The first two tracks are also 2 of the only songs that could be called upbeat, “I Am A God (feat. God)” is a statement so full of bombast only Kanye could pull it off, lines like “Hurry up with my damn croissant” behind a pulsing beat declare he can say just about anything he wants and we will take him serious. “New Slaves” has a simple synth beat and is full of the idea that materialism and lifestyle has created a slave to what we think will be acceptable in society. “Hold My Liquor” seems to have Kanye exposing some of his demons; namely, alcoholism (which has been said to play a part in some of his more controversial moments.)

It’s not that the album is a completely serious affair, “I’m In It” plays out as Kanye saying he’s better at sex than everyone else, it’s downright filthy in its’ descriptions of activities to the point that you have to laugh, the industrial beat however, lends an ominous tone to the proceedings.
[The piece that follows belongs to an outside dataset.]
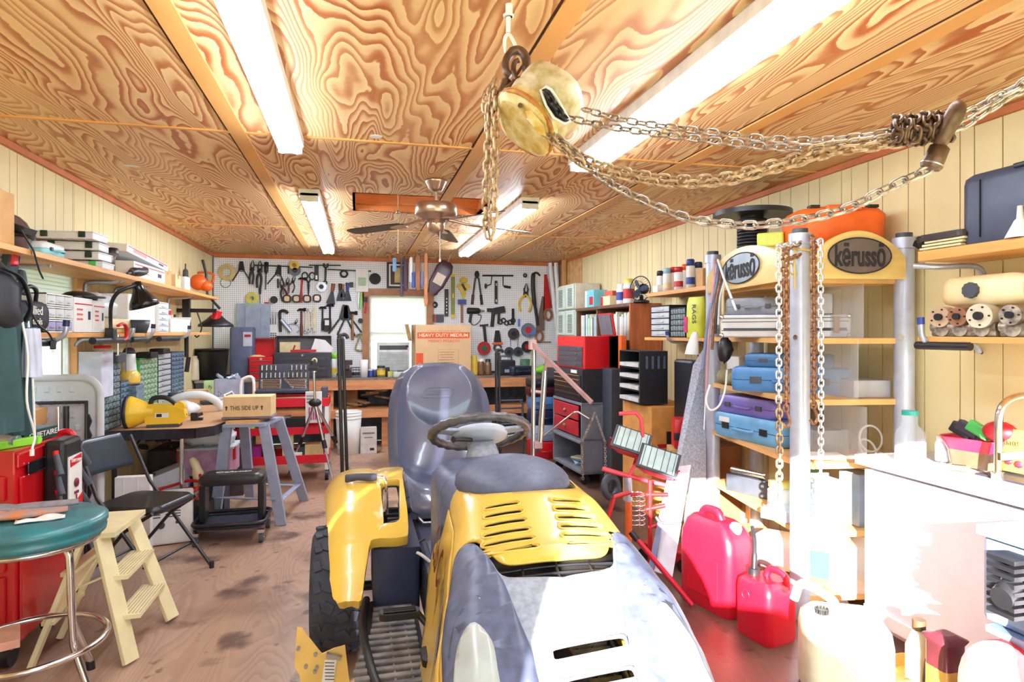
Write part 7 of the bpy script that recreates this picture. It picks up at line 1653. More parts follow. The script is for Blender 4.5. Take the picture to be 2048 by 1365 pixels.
t=T('rag_bag','yellow printed bag standing at the near end of the lower right shelf','bag',(2.50,RY(1388,2.48),1.386),-80);g=G();g.loft([[(a*k,b*k2,z) for a,b in rrect(.19,.09,.04,3)] for k,k2,z in((.9,.9,0),(1,1,.1),(1,.7,.25),(.95,.15,.31))]);t.p('bag',g,m('yellow bag print',(206,210,60),.5));t.text('RAGS',.06,m_ink,(.03,-.05,.18),(90,90,0));g=G();g.box((-.07,-.046,.10),(.04,.004,.12));t.p('magenta_print',g,m('magenta print',(190,40,110),.5))
t=T('paper_hat','white paper cap with red strings hanging from the lower right shelf','cap',(2.46,RY(1383,2.45),1.26),-80);g=G();g.loft([[(a*k+ox,b*k,z) for a,b in ell(.075,.03,14)] for k,z,ox in((1,0,-.01),(.85,.06,0),(.55,.14,.02),(.3,.17,.03))]);t.p('cap',g,m_foam);g=G();g.tube(smooth_pts([(.06,0,0),(.08,0,-.08),(.05,-.01,-.16)],4),.008,6,flat=.3);t.p('red_string',g,m_redh)
tube_bracket('grey pipe bracket with blue cap below the black drawer unit',RY(1339,2.46),1.36,XR-.012,-1,cap=m_blueh,reach=.31,drop=.05,up=.07)
# paper tray and crate
t=T('paper_tray','black stacked paper tray unit on a wooden crate by the right wall','paper tray',(2.26,4.80,.86),-90)
g=G();g.box((0,.11,.21),(.42,.02,.42));g.box((-.205,0,.21),(.01,.22,.42));g.box((.205,0,.21),(.012,.24,.42));[g.box((0,0,z),(.42,.22,.008)) for z in(.004,.10,.19,.28,.415)];t.p('tray_frame',g,m_blk,bevel=.002)
for i,z in enumerate((.012,.108,.198,.288)):g=G();g.box((0,-.02,z+.018),(.36,.20,.03));t.p('paper_stack',g,m('grey white paper',(206,204,200),.7))
g=G();[g.box((.213,-.06+.05*i,.33),(.004,.018,.10)) for i in range(4)];t.p('side_slots',g,m('slate side relief',(84,96,120),.3))
t=T('wooden_crate','golden cardboard crate with a red strap below the black paper tray','crate',(2.40,4.76,0),-90);g=G();g.box((0,0,.425),(.55,.42,.85));t.p('body',g,m('golden carton',(214,150,76),.6,var=.12),bevel=.005);g=G();g.box((.276,.02,.55),(.004,.36,.03));g.box((.05,-.212,.55),(.4,.004,.03));t.p('red_strap',g,m_redh);g=G();g.box((.28,-.06,.60),(.012,.05,.12));t.p('black_buckle',g,m_blk)
# black chest, red chest and grey cart
A,B,Cc=at(1106,938,z=0),at(1163,972,z=0),at(1250,955,z=0)
dw=(B-A).normalized();W_=(B-A).length;dd=Vector((-dw.y,dw.x,0));D_=min(.42,abs((Cc-B).dot(dd)))
CZ=math.degrees(math.atan2(dw.y,dw.x));cen=(A+B)/2+dd*D_/2
def CL(label,name,z,cat):return T(name,label,cat,(cen.x,cen.y,z),CZ)
t=CL('grey steel tool cart with two red drawers, right of the chrome hoist','tool_cart',0,'tool cart')
m_gs=m('battleship grey steel',(120,124,134),.45,var=.12,scale=10)
g=G();[g.box((s*(W_/2-.01),0,.43),(.02,D_,.66)) for s in(-1,1)];g.box((0,D_/2-.01,.43),(W_,.02,.66));[g.box((0,0,z),(W_,D_,.025)) for z in(.11,.42,.755)];g.box((0,-D_/2-.01,.40),(W_+.04,.03,.02));t.p('cart_body',g,m_gs,bevel=.003)
for z in(.665,.515):g=G();g.box((0,-D_/2-.004,z),(W_*.84,.014,.135));dr=t.p('drawer',g,m('dull red drawer',(176,40,50),.4),bevel=.003);g=G();g.sph((0,-D_/2-.02,z),.018,10);t.p('knob',g,m_brnh,parent=dr)
for sx in(-1,1):
 for sy in(-1,1):g=G();g.cyl((sx*(W_/2-.04)-.015,sy*(D_/2-.05),.045),(sx*(W_/2-.04)+.015,sy*(D_/2-.05),.045),.045);t.p('caster',g,m_blk)
for i in range(5):blk('%s booklet lying in the open shelf of the grey tool cart'%('pale blue','white','blue','light grey','cream')[i],.16,.12,.012,(cen.x-dd.x*.06,cen.y-dd.y*.06,.125+.0135*i),(m('pale blue booklet',(150,190,226),.5),m_foam,m_blue,m_galv,m_cream)[i],CZ+12*i-20,cat='booklet',name='booklet',bev=.001,group='booklets in the grey cart')
t=CL('black rolling tool chest with chrome drawer bars standing on the grey cart','tool_chest',.768,'tool chest');W2,D2=W_*.96,D_*.94
g=G();g.box((0,0,.155),(W2,D2,.31));t.p('chest_body',g,m('black crackle steel',(40,42,48),.4,var=.3,scale=40),bevel=.004)
for i,z in enumerate((.045,.11,.155,.195,.235)):g=G();g.box((0,-D2/2-.005,z),(W2*.94,.012,.036 if i else .07));dr=t.p('drawer',g,m_blk,bevel=.002);g=G();g.box((0,-D2/2-.014,z+.016),(W2*.9,.012,.009));t.p('drawer_bar',g,m_chrome,parent=dr)
g=G();g.box((W2*.25,-D2/2-.008,.285),(W2*.2,.004,.03));t.p('badge',g,m_foam)
t=CL('red tool chest with grey drawers and its lid raised above the black chest','tool_chest',1.08,'tool chest');t.o.location+=dd*.02
W3_,D3=W_*.95,D_*.9
g=G();g.box((0,0,.155),(W3_,D3,.31));t.p('chest_body',g,m_red,bevel=.005)
for i in range(4):g=G();g.box((0,-D3/2-.004,.04+.05*i),(W3_*.86,.012,.044));dr=t.p('drawer',g,m_dgrey,bevel=.002);g=G();g.cyl((W3_*.25,-D3/2-.02,.045+.05*i),(W3_*.25,-D3/2,.045+.05*i),.008,n=8);t.p('knob',g,m_steel,parent=dr)
g=G();g.box((W3_*.5,D3*.1,.42),(.30,.02,.22),r=(10,0,0));lid=t.p('raised_lid',g,m_red,bevel=.004);g=G();g.box((W3_*.5,D3*.1-.013,.42),(.27,.01,.19),r=(10,0,0));t.p('lid_lining',g,m('grey lid lining',(96,94,100),.7),parent=lid)
for i,mt,c_ in((0,m_foam,'white'),(1,m_redh,'red'),(2,m_orange,'orange')):blk('%s ring binder standing right of the red tool chest'%c_,.05,.26,.30,(2.34,5.48+.065*(2-i),1.10),mt,0,cat='binder',name='binder',bev=.003)
blk('dark steel stand carrying the ring binders',.20,.30,1.095,(2.34,5.55,0),m_dgrey,cat='stand',name='stand')
# stacked cases between hoist and cart
ys=7.0;xs=at(1088,850,y=ys).x
for i,(z,w_,h_,mt,lab) in enumerate(((0,.36,.19,m_red,'red toolbox at the bottom'),(.20,.34,.18,m('white blue case',(170,190,220),.4),'pale blue box, second from the bottom'),(.39,.34,.16,m_navy,'navy case, third from the bottom'),(.56,.36,.14,m_blue,'blue case, fourth from the bottom'),(.71,.40,.10,m('dark maroon case',(70,26,34),.35),'dark maroon case, fifth from the bottom'),(.815,.38,.09,m_blk,'black case on top'))):carry_case('%s of the stack behind the steering wheel'%lab,w_,.26,h_,(xs,ys,z),4*(i%3)-4,mt,name='tool_case')
t=T('hand_truck','black tubular frame standing behind the steering wheel','hand truck',(at(1020,850,y=6.6).x,6.6,0));g=G()
for s in(-1,1):g.tube(smooth_pts([(s*.14,0,.02),(s*.14,0,.6),(s*.14,0,.66),(s*.10,0,.70)],4),.012,8)
[g.tube([(-.14,0,z),(.14,0,z)],.010,8) for z in(.3,.45,.62,.70)];t.p('frame',g,m_dgrey);g=G();g.box((0,-.1,.012),(.3,.2,.012));t.p('toe_plate',g,m_dgrey)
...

The true standout here though is “Blood On the Leaves.” It feels like the only song where you feel any sort of remorse in his voice. Backed with a sample of Nina Simone’s “Strange Fruit” the song starts slowly, and builds to a beat that feels like half marching band, half James Bond theme. In it, he recalls a love lost and then turns his attention to the women who try to make rappers unfaithful, when he says “She Instagram herself like #badbitchalert” you can picture them in your mind almost instantly.
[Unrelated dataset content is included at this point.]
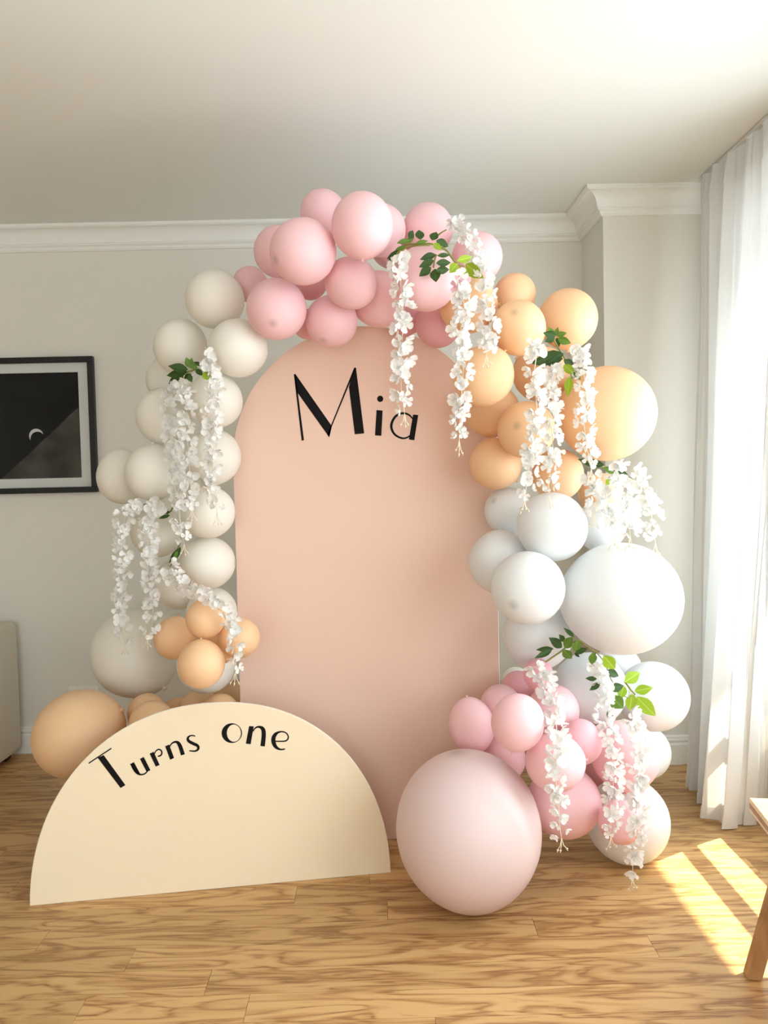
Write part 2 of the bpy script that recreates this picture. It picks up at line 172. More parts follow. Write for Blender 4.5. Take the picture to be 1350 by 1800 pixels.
NAME_LETTERS = (('M',(((-0.2839,1.6573),(-0.2786,1.6588),(-0.2547,1.4286),(-0.263,1.4263)),((-0.2823,1.6589),(-0.2774,1.6571),(-0.1561,1.475),(-0.1662,1.4357),(-0.2757,1.5974)),((-0.1725,1.4474),(-0.1662,1.4357),(-0.1562,1.4742),(-0.0672,1.6747),(-0.073,1.6765)),((-0.073,1.6757),(-0.0672,1.6764),(-0.0438,1.4475),(-0.0768,1.4445),(-0.0935,1.6099)))),('i',(((0.0254,1.5659),(0.0249,1.5631),(0.0238,1.5604),(0.0221,1.5582),(0.0198,1.5564),(0.0172,1.5554),(0.0144,1.5551),(0.0116,1.5555),(0.0091,1.5567),(0.0069,1.5585),(0.0053,1.5608),(0.0042,1.5635),(0.0039,1.5664),(0.0044,1.5692),(0.0055,1.5719),(0.0073,1.5741),(0.0095,1.5758),(0.0121,1.5769),(0.0149,1.5772),(0.0177,1.5768),(0.0202,1.5756),(0.0224,1.5738),(0.0241,1.5715),(0.0251,1.5688)),((0.001,1.5275),(0.0224,1.5254),(0.0159,1.4375),(-0.0064,1.4392)))),('a',(((0.1305,1.4936),(0.1295,1.4949),(0.1263,1.4921),(0.1274,1.4909)),((0.1295,1.4949),(0.1275,1.4974),(0.1241,1.4944),(0.1263,1.4921)),((0.1275,1.4974),(0.1245,1.5013),(0.1207,1.498),(0.1241,1.4944)),((0.1245,1.5013),(0.1204,1.5066),(0.1164,1.5025),(0.1207,1.498)),((0.1204,1.5066),(0.1153,1.511),(0.1118,1.5059),(0.1164,1.5025)),((0.1153,1.511),(0.1094,1.5144),(0.1068,1.5084),(0.1118,1.5059)),((0.1094,1.5144),(0.1028,1.5167),(0.1012,1.51),(0.1068,1.5084)),((0.1028,1.5167),(0.0956,1.5179),(0.0951,1.5108),(0.1012,1.51)),((0.0956,1.5179),(0.0885,1.5178),(0.0893,1.5106),(0.0951,1.5108)),((0.0885,1.5178),(0.0816,1.5165),(0.0837,1.5093),(0.0893,1.5106)),((0.0816,1.5165),(0.075,1.514),(0.0784,1.5071),(0.0837,1.5093)),((0.075,1.514),(0.0686,1.5103),(0.0733,1.5039),(0.0784,1.5071)),((0.0686,1.5103),(0.0628,1.5054),(0.0687,1.4998),(0.0733,1.5039)),((0.0628,1.5054),(0.0577,1.4995),(0.0646,1.4946),(0.0687,1.4998)),((0.0577,1.4995),(0.0533,1.4924),(0.0609,1.4885),(0.0646,1.4946)),((0.0533,1.4924),(0.0495,1.4843),(0.0578,1.4814),(0.0609,1.4885)),((0.0495,1.4843),(0.0473,1.476),(0.056,1.4746),(0.0578,1.4814)),((0.0473,1.476),(0.0469,1.4676),(0.0556,1.468),(0.056,1.4746)),((0.0469,1.4676),(0.0483,1.4594),(0.0565,1.4615),(0.0556,1.468)),((0.0483,1.4594),(0.0513,1.4516),(0.0587,1.4549),(0.0565,1.4615)),((0.0513,1.4516),(0.0553,1.4447),(0.0617,1.449),(0.0587,1.4549)),((0.0553,1.4447),(0.0602,1.4388),(0.0656,1.4439),(0.0617,1.449)),((0.0602,1.4388),(0.066,1.4339),(0.0702,1.4396),(0.0656,1.4439)),((0.066,1.4339),(0.0726,1.43),(0.0759,1.436),(0.0702,1.4396)),((0.0726,1.43),(0.0787,1.4271),(0.0813,1.4332),(0.0759,1.436)),((0.0787,1.4271),(0.0845,1.4251),(0.0862,1.4314),(0.0813,1.4332)),((0.0845,1.4251),(0.09,1.4241),(0.0907,1.4304),(0.0862,1.4314)),((0.09,1.4241),(0.0952,1.4241),(0.0949,1.4302),(0.0907,1.4304)),((0.0952,1.4241),(0.1001,1.4248),(0.0989,1.4306),(0.0949,1.4302)),((0.1001,1.4248),(0.1048,1.4262),(0.1029,1.4315),(0.0989,1.4306)),((0.1048,1.4262),(0.1093,1.4283),(0.1067,1.4331),(0.1029,1.4315)),((0.1093,1.4283),(0.1133,1.431),(0.1105,1.4354),(0.1067,1.4331)),((0.1133,1.431),(0.1163,1.4329),(0.1136,1.4372),(0.1105,1.4354)),((0.1163,1.4329),(0.1182,1.4342),(0.1156,1.4384),(0.1136,1.4372)),((0.1182,1.4342),(0.1192,1.4348),(0.1166,1.439),(0.1156,1.4384)),((0.1285,1.5091),(0.1466,1.5071),(0.1308,1.4194),(0.1118,1.4227)))))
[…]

Closer “Bound 2” finally finds Kanye returning to his previous style; rapping over a sampled soul beat. The song is a declaration that true love will come, “1 good girl is worth 1000 b******.” It almost feels like Kanye assuring fans that even through all the experimentation, the artist they’ve enjoyed is still there.

When it was announced that Kanye would have a new album coming out, Cameron and I were both a little leery. We worried that, his perfect track record, would be blemished as this would be the “Kim album” and that he’d finally lose touch musically. When we saw him on SNL performing “Black Skinhead” and “New Slaves” our excitement couldn’t be contained, when we heard the album was called “Yeezus” we were near euphoric and when we finally got to sit down and listen to it, we wondered why we’d even questioned Kanye in the first place.

Instead of going the easy way, Kanye seemed to set out to do the exact opposite; this is not an album that can be described as commercial, it’s got the kind of grunge you’d expect from a Nine Inch Nails album and it finds Kanye continuing the confessional/dealing with fame that was so prominent on “My Beautiful Dark Twisted Fantasy” and even “808’s and Heartbreak.” The lack of guests actually on the album though make it seem as if this is Kanye’s statement as to why he deserves to be “Yeezus.” “Watch the Throne” was the warning that he was coming, and “Yeezus” is the last confessions before he ascends to the top as King.

Multiple listens yield multiple interpretations, something that not many rappers these days seem concerned with. It’s clear that Kanye West is operating on another level, and no one is more aware of this than Kanye himself.

 

Kanye also continued his new trend of directing short films to accompany his releases, the one for “Yeezus” finds Scott Disick (of “Keeping up with the Kardashian” fame) as well as Kardashian whipping post Jonathan Cheban recreating the infamous Huey Lewis scene from “American Pyscho.” (Why they didn’t go with Disick as Leto makes no sense to me.)